We’re not there yet. Today, Representatives Ed Markey (D-Mass.) and Lois Capps (D-Calif.) wrote a letter to National Oilwell Varco (NOV)—the company that provided the data display systems used by the drilling crew to monitor the well—demanding that the company hand over key information to the National Commission on the BP Deepwater Horizon Oil Spill and Offshore Drilling, the independent commission formed by President Obama to investigate the disaster. The information locked away in NOV’s vaults could help the commission recreate the computer displays that engineers on the Deepwater Horizon were looking at just seconds before the rig exploded.

Unfortunately, NOV is declining. In their letter to the company, Markey and Capps cite their difficulties with NOV as a big reason why the commission needs the authority to issue subpoenas—a privilege it doesn’t currently enjoy. The House passed a bill co-sponsored by Markey and Capps (by a vote of 420-1) giving it that power earlier this year. But Senate Republicans stymied any further progress.

“Your refusal to provide extremely relevant information is yet another example of why the National Commission should be given that power,” Markey and Capps write to NOV. “If Congress is not able to enact such legislation, it will be up to those who do have subpoena authority, including the Congress, to make sure the true facts of the BP spill are placed into the public domain.” In a press release, Capps says that “[i]t’s clear that National Oilwell Varco shares the same goal as Senate Republicans, protecting BP from full scrutiny of the independent commission.” And granting subpoena power to independent panels is nothing new, she says, citing the fact that the privilege was awarded to both the Warren and Three Mile Island Commissions.

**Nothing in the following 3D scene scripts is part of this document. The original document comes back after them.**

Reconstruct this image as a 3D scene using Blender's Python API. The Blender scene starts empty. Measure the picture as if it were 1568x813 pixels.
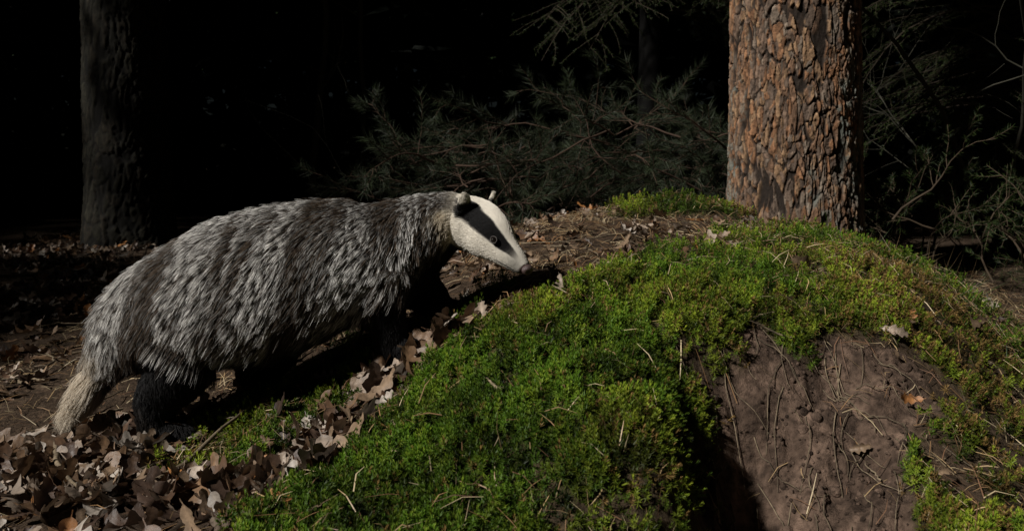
import bpy, bmesh, math, numpy as np
from mathutils import Vector, kdtree
rng=np.random.default_rng(11)
scene=bpy.context.scene
# ---------------------------------------------------------------- noise
def _h(ix,iy,iz,seed):
    n=(ix*73856093 ^ iy*19349663 ^ iz*83492791 ^ (seed*265443577))&0xffffffff
    n=((n^(n>>13))*1274126177)&0xffffffff
    n=n^(n>>16)
    n=(n*668265263)&0xffffffff
    n=n^(n>>15)
    return (n&0xffff)/65535.0
def vnoise(P,seed=1):
    P=np.asarray(P,float); I=np.floor(P).astype(np.int64); f=P-I; f=f*f*(3-2*f)
    x,y,z=I[...,0],I[...,1],I[...,2]; fx,fy,fz=f[...,0],f[...,1],f[...,2]
    def L(a,b,t): return a+(b-a)*t
    c=[_h(x+i,y+j,z+k,seed) for k in (0,1) for j in (0,1) for i in (0,1)]
    return L(L(L(c[0],c[1],fx),L(c[2],c[3],fx),fy),L(L(c[4],c[5],fx),L(c[6],c[7],fx),fy),fz)
def fbm(P,o=4,seed=1):
    s=0;a=.5;t=0
    for i in range(o):
        s=s+a*vnoise(np.asarray(P)*(2.03**i)+i*17.3,seed+i); t+=a; a*=.5
    return s/t
def ss(x,a,b):
    t=np.clip((x-a)/(b-a),0,1); return t*t*(3-2*t)
def xyz(x,y,z=0.):
    x=np.asarray(x,float); return np.stack([x,np.asarray(y,float)+0*x,np.zeros_like(x)+z],-1)
def nrm(v): return v/np.maximum(np.linalg.norm(v,axis=-1,keepdims=True),1e-9)
# ---------------------------------------------------------------- mesh helpers
def make_mesh(name,V,F,mat,col=None,smooth=False,parent=None,extra=None):
    V=np.ascontiguousarray(V,np.float32); F=np.ascontiguousarray(F,np.int32)
    me=bpy.data.meshes.new(name); n=len(V); m,k=F.shape
    me.vertices.add(n); me.vertices.foreach_set('co',V.ravel())
    me.loops.add(m*k); me.loops.foreach_set('vertex_index',F.ravel())
    me.polygons.add(m); me.polygons.foreach_set('loop_start',np.arange(0,m*k,k,dtype=np.int32))
    if smooth: me.polygons.foreach_set('use_smooth',np.ones(m,bool))
    me.update(calc_edges=True)
    if col is not None:
        c=np.ones((n,4),np.float32); c[:,:3]=col
        at=me.color_attributes.new('Col','FLOAT_COLOR','POINT'); at.data.foreach_set('color',c.ravel())
    if mat: me.materials.append(mat)
    ob=bpy.data.objects.new(name,me); scene.collection.objects.link(ob)
    if parent: ob.parent=parent
    return ob
def scatter(tv,tf,pos,R,scale):
    N=len(pos); k=len(tv)
    V=np.einsum('nij,kj->nki',R*np.reshape(scale,(-1,1,1)),tv)+pos[:,None,:]
    F=(tf[None]+ (np.arange(N)*k)[:,None,None]).reshape(-1,tf.shape[1])
    return V.reshape(-1,3),F
def frames(n,spin):
    n=nrm(n); ref=np.where(np.abs(n[:,2:3])<.95,np.array([[0,0,1.]]),np.array([[1.,0,0]]))
    a=nrm(np.cross(ref,n)); b=np.cross(n,a); c,s=np.cos(spin)[:,None],np.sin(spin)[:,None]
    x=a*c+b*s; y=np.cross(n,x); return np.stack([x,y,n],-1)
def tubes(paths,rads,ns=6):
    Vs=[];Fs=[];o=0
    ang=np.arange(ns)/ns*2*np.pi
    for P,r in zip(paths,rads):
        P=np.asarray(P,float); r=np.broadcast_to(np.asarray(r,float),(len(P),)) if len(np.atleast_1d(r)) in (1,len(P)) else np.full(len(P),float(r[0]))
        T=nrm(np.gradient(P,axis=0)); ref=np.array([0.31,.17,.93]) if abs(T[0,2])<.8 else np.array([1,.1,0])
        A=nrm(np.cross(T,ref)); B=np.cross(T,A)
        V=P[:,None]+r[:,None,None]*(np.cos(ang)[None,:,None]*A[:,None]+np.sin(ang)[None,:,None]*B[:,None])
        n=len(P); i=np.arange(n-1)[:,None]*ns; j=np.arange(ns)[None]; j2=(j+1)%ns
        F=np.stack([i+j,i+j2,i+ns+j2,i+ns+j],-1).reshape(-1,4)+o
        Vs.append(V.reshape(-1,3));Fs.append(F);o+=n*ns
    return np.concatenate(Vs),np.concatenate(Fs)
def blades(P,D,L,W):
    D=nrm(D); s=nrm(np.cross(D,rng.normal(size=D.shape)))
    L=np.reshape(L,(-1,1));W=np.reshape(W,(-1,1))
    V=np.stack([P-s*W,P+s*W,P+D*L],1).reshape(-1,3)
    return V,np.arange(len(V)).reshape(-1,3)
# ---------------------------------------------------------------- materials
def mat_attr(name,rough=.6,spec=.3,transl=0.,noise=0.,nscale=60,bump=0.,bscale=200,bdist=.002,tint=None):
    m=bpy.data.materials.new(name); m.use_nodes=True; nt=m.node_tree; N=nt.nodes; Lk=nt.links
    b=N['Principled BSDF']; b.inputs['Roughness'].default_value=rough; b.inputs['Specular IOR Level'].default_value=spec
    a=N.new('ShaderNodeAttribute'); a.attribute_name='Col'; c=a.outputs['Color']
    tc=N.new('ShaderNodeTexCoord')
    if noise>0:
        nz=N.new('ShaderNodeTexNoise'); nz.inputs['Scale'].default_value=nscale; nz.inputs['Detail'].default_value=6
        Lk.new(tc.outputs['Object'],nz.inputs['Vector'])
        mr=N.new('ShaderNodeMapRange'); mr.inputs['From Min'].default_value=.3; mr.inputs['From Max'].default_value=.7
        mr.inputs['To Min'].default_value=1-noise; mr.inputs['To Max'].default_value=1+noise
        Lk.new(nz.outputs['Fac'],mr.inputs['Value'])
        mx=N.new('ShaderNodeVectorMath'); mx.operation='SCALE'; Lk.new(c,mx.inputs[0]); Lk.new(mr.outputs[0],mx.inputs['Scale']); c=mx.outputs[0]
    Lk.new(c,b.inputs['Base Color'])
    if bump>0:
        nb=N.new('ShaderNodeTexNoise'); nb.inputs['Scale'].default_value=bscale; nb.inputs['Detail'].default_value=8; nb.inputs['Roughness'].default_value=.65
        Lk.new(tc.outputs['Object'],nb.inputs['Vector'])
        bp=N.new('ShaderNodeBump'); bp.inputs['Strength'].default_value=bump; bp.inputs['Distance'].default_value=bdist
        Lk.new(nb.outputs['Fac'],bp.inputs['Height']); Lk.new(bp.outputs[0],b.inputs['Normal'])
    if transl>0:
        t=N.new('ShaderNodeBsdfTranslucent'); Lk.new(c,t.inputs['Color'])
        ms=N.new('ShaderNodeMixShader'); ms.inputs[0].default_value=transl
        Lk.new(b.outputs[0],ms.inputs[1]);Lk.new(t.outputs[0],ms.inputs[2]);Lk.new(ms.outputs[0],N['Material Output'].inputs['Surface'])
    return m
def mat_plain(name,col,rough,spec=.5,bump=0,bscale=400,coat=0):
    m=bpy.data.materials.new(name); m.use_nodes=True; nt=m.node_tree;b=nt.nodes['Principled BSDF']
    b.inputs['Base Color'].default_value=(*col,1); b.inputs['Roughness'].default_value=rough; b.inputs['Specular IOR Level'].default_value=spec
    b.inputs['Coat Weight'].default_value=coat
    nz=nt.nodes.new('ShaderNodeTexNoise'); nz.inputs['Scale'].default_value=bscale
    bp=nt.nodes.new('ShaderNodeBump'); bp.inputs['Strength'].default_value=bump; bp.inputs['Distance'].default_value=.001
    nt.links.new(nz.outputs['Fac'],bp.inputs['Height']); nt.links.new(bp.outputs[0],b.inputs['Normal'])
    return m
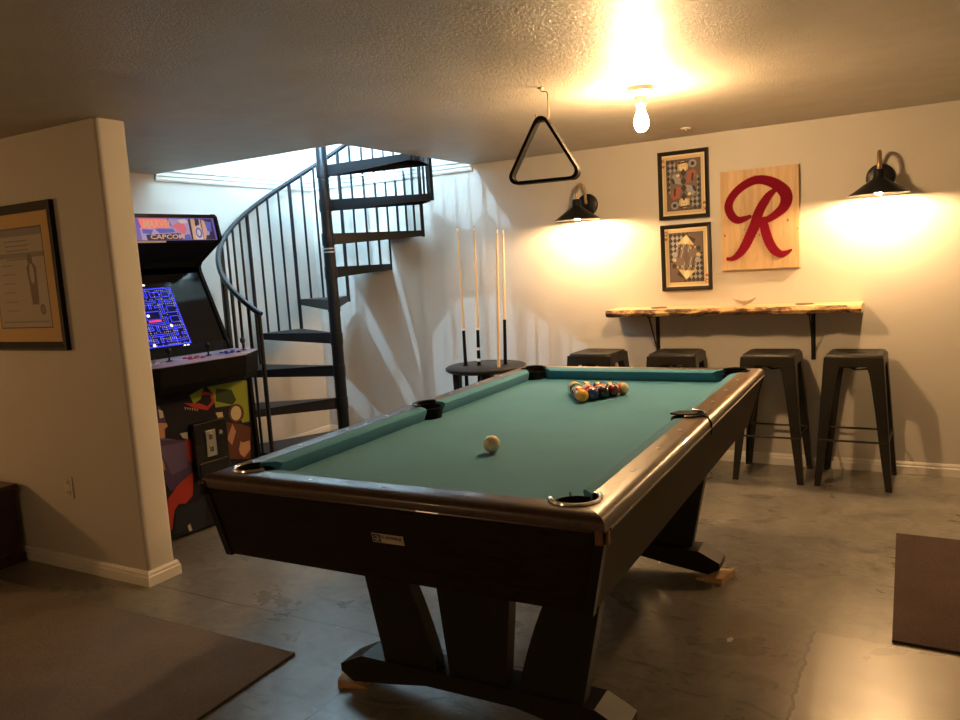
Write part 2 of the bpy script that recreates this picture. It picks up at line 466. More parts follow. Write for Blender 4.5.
# plaque on the near apron
def apron_pt(u, v, off):   # u across, v up, on the near sloping face
    z = .727+v; t = (z-zb0)/(zt0-zb0); y = -(AB[1]+(AT[1]-AB[1])*t) - off
    return (u, y, z)
pw, ph = .098, .026
bm = NB(); pc = .021
prism(bm, [(pc-pw/2, -ph/2), (pc+pw/2, -ph/2), (pc+pw/2, ph/2), (pc-pw/2, ph/2)], lambda u, v: apron_pt(u, v, .0002), lambda u, v: apron_pt(u, v, .0018))
decal(bm, [(pc-.047, -.011), (pc-.022, -.011), (pc-.022, .011), (pc-.047, .011)], lambda u, v: apron_pt(u, v, .0022), 1)
decal(bm, [(pc-.0345+.009*math.cos(k*PI/8), .009*math.sin(k*PI/8)) for k in range(16)], lambda u, v: apron_pt(u, v, .0026), 2)
decal(bm, [(pc-.037+.0035*math.cos(k*PI/6), .0025+.0035*math.sin(k*PI/6)) for k in range(12)], lambda u, v: apron_pt(u, v, .0030), 1)
text_faces(bm, 'ST. NATIONAL JR.', lambda u, v: apron_pt(pc+.0135+u, v+.004, .0024), .013, 1, .0004, .064)
o = obj('maker_plaque', bm, [M['plastic_white'], M['ink'], mat('blue_grey_badge', (.25, .32, .40), .5)], table); o['label'] = 'small cream plaque with a round blue badge and dark lettering'
# pedestals
def pedestal(sy):
    par = obj('pedestal_foot', NB(), M['leg'], table)
    me = par.data; bm = NB(); c = .0
    pr = [(-.455, .030), (-.30, .052), (-.16, .076), (.16, .076), (.30, .052), (.455, .030), (.505, .058), (.505, .084), (.415, .129), (-.415, .129), (-.505, .084), (-.505, .058)]
    y0, y1 = (-.705, -.590) if sy < 0 else (.590, .705)
    prism(bm, pr, lambda u, v: (u+c, y0, v), lambda u, v: (u+c, y1, v))
    bmesh.ops.recalc_face_normals(bm, faces=bm.faces[:]); bm.to_mesh(me); bm.free()
    ya, yb = (-.690, -.640) if sy < 0 else (.640, .690)
    c = .025
    def leg(pts):
        bm = prism(NB(), pts, lambda u, v: (u+c, ya, v), lambda u, v: (u+c, yb, v)); obj('leg', bm, M['leg'], par)
    zz = [.129, .16, .20, .26, .34, .42, .50, .61]
    inn = [.148, .152, .162, .180, .208, .240, .272, .312]
    outl = [.352 + (z-.129)*.20 for z in zz]
    for s in (-1, 1):
        leg([(s*a, z) for a, z in zip(outl, zz)] + [(s*a, z) for a, z in reversed(list(zip(inn, zz)))])
    hw_ = [.100 + (z-.129)*.10 for z in zz]
    leg([(-a, z) for a, z in zip(hw_, zz)] + [(a, z) for a, z in reversed(list(zip(hw_, zz)))])
pedestal(-1); pedestal(1)

def tw(x, y, z=0):   # table-local to world
    return (TX + x*math.cos(TT) - y*math.sin(TT), TY + x*math.sin(TT) + y*math.cos(TT), z)
# wooden wedges under the feet
def wedges(name, label, x, y, rz, w=.075, l=.11, n=2):
    t = None
    bm = NB()
    prism(bm, [(0, 0), (l, 0), (l, .029), (0, .008)], lambda u, v: (u-l/2, -w/2, v), lambda u, v: (u-l/2, w/2, v))
    o = obj(name, bm, M['wedge']); o.location = tw(x, y, 0.0005); o.rotation_euler = (0, 0, rz); tag(o, label, 'wedge', 'wood shims under the pool table')
    return o
wedges('wood_shim', 'splintered pine shim under near left end of table foot', -.478, -.665, R(200), .085, .10)
wedges('wood_shim', 'pine shim under near right end of table foot at photo bottom', .475, -.648, R(-20))
wedges('wood_shim', 'pine shim under the far table foot near the stools', .475, .640, R(-12), .13, .12)
wedges('wood_shim', 'pine shim under hidden left end of the far table foot', -.468, .648, R(190))

# balls
BR = .0286
def ball(base, x, y, label, stripe=False, dot=True, rot=(0, 0, 0)):
    bm = NB(); uvs(bm, (0, 0, 0), BR, 0, 28, 18)
    for f in bm.faces:
        c = f.calc_center_median().normalized()
        mi = 0
        if stripe and abs(c.z) > .50: mi = 1
        if dot and abs(c.x) > .93: mi = 1
        f.material_index = mi
    o = obj('billiard_ball', bm, [base, M['ballwhite']], None, smooth=False)
    for p in o.data.polygons: p.use_smooth = True
    o.location = tw(x, y, ZB+BR+.0002); o.rotation_euler = rot
    tag(o, label, 'ball', 'racked billiard balls'); return o
M['ballwhite'] = mat('ivory_resin', (.62, .54, .36), .12, coat=.5)
bc = dict(yellow=(.72, .36, .03), blue=(.015, .03, .16), red=(.42, .02, .015), purple=(.06, .012, .09), orange=(.65, .14, .015), green=(.01, .09, .035), maroon=(.15, .015, .015), black=(.008, .008, .008))
BM = {k: mat('resin_'+k, v, .12, coat=.5) for k, v in bc.items()}
cue = ball(M['ballwhite'], .005, -.464, 'cream white cue ball alone in the middle of the cloth', dot=False)
cue.name = 'cue_ball'; cue['group'] = 'balls on the pool table'; del cue['group']
rack = [[('yellow', 0)], [('red', 1), ('blue', 0)], [('green', 1), ('orange', 1), ('black', 0)], [('green', 0), ('purple', 1), ('orange', 0), ('maroon', 0)],
        [('yellow', 1), ('blue', 1), ('purple', 0), ('maroon', 1), ('red', 0)]]
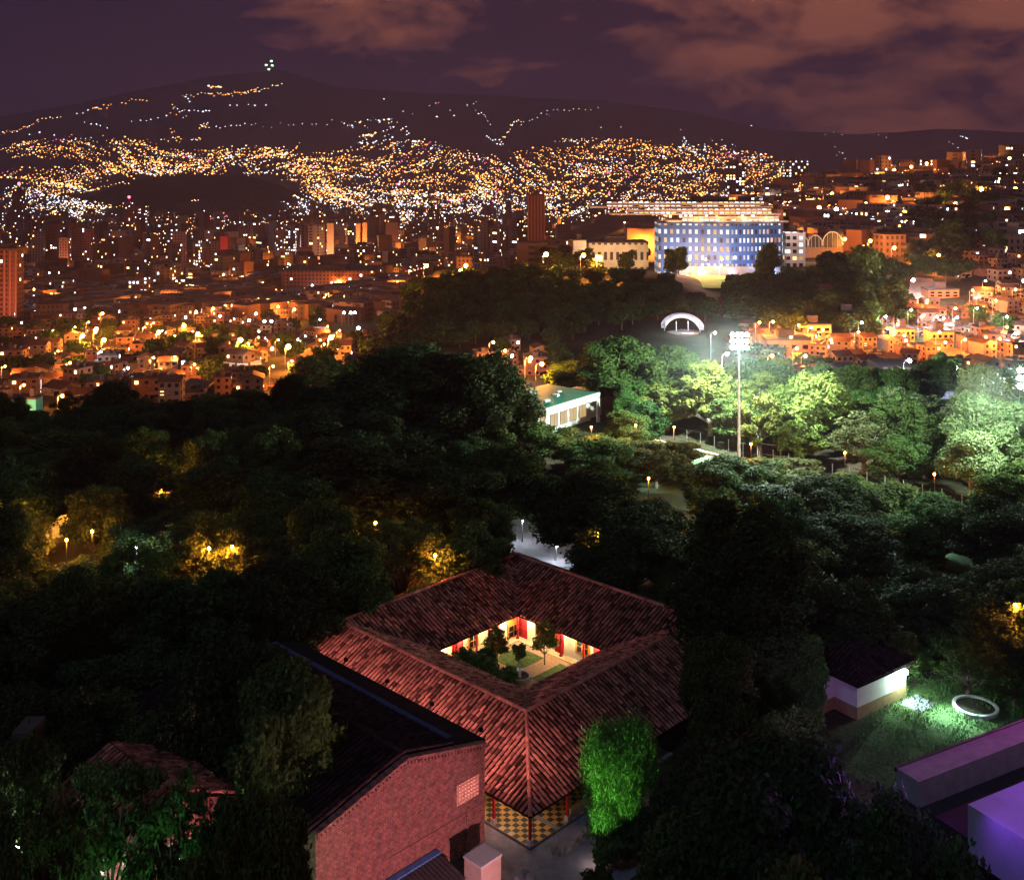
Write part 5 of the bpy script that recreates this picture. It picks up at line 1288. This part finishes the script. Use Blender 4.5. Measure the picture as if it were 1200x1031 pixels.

Without subpeona power, the spill commission is toothless. Markey and Capps are using NOV’s heinous stubbornness to hammer that point home, and are lucky to have gotten their bill out the door in a Democrat-controlled House. But it’s not going anywhere in the Senate. Realistically, though, it doesn’t seem as though Democrats would have the legislative capital to burn on empowering the commission anyway. That’s too bad.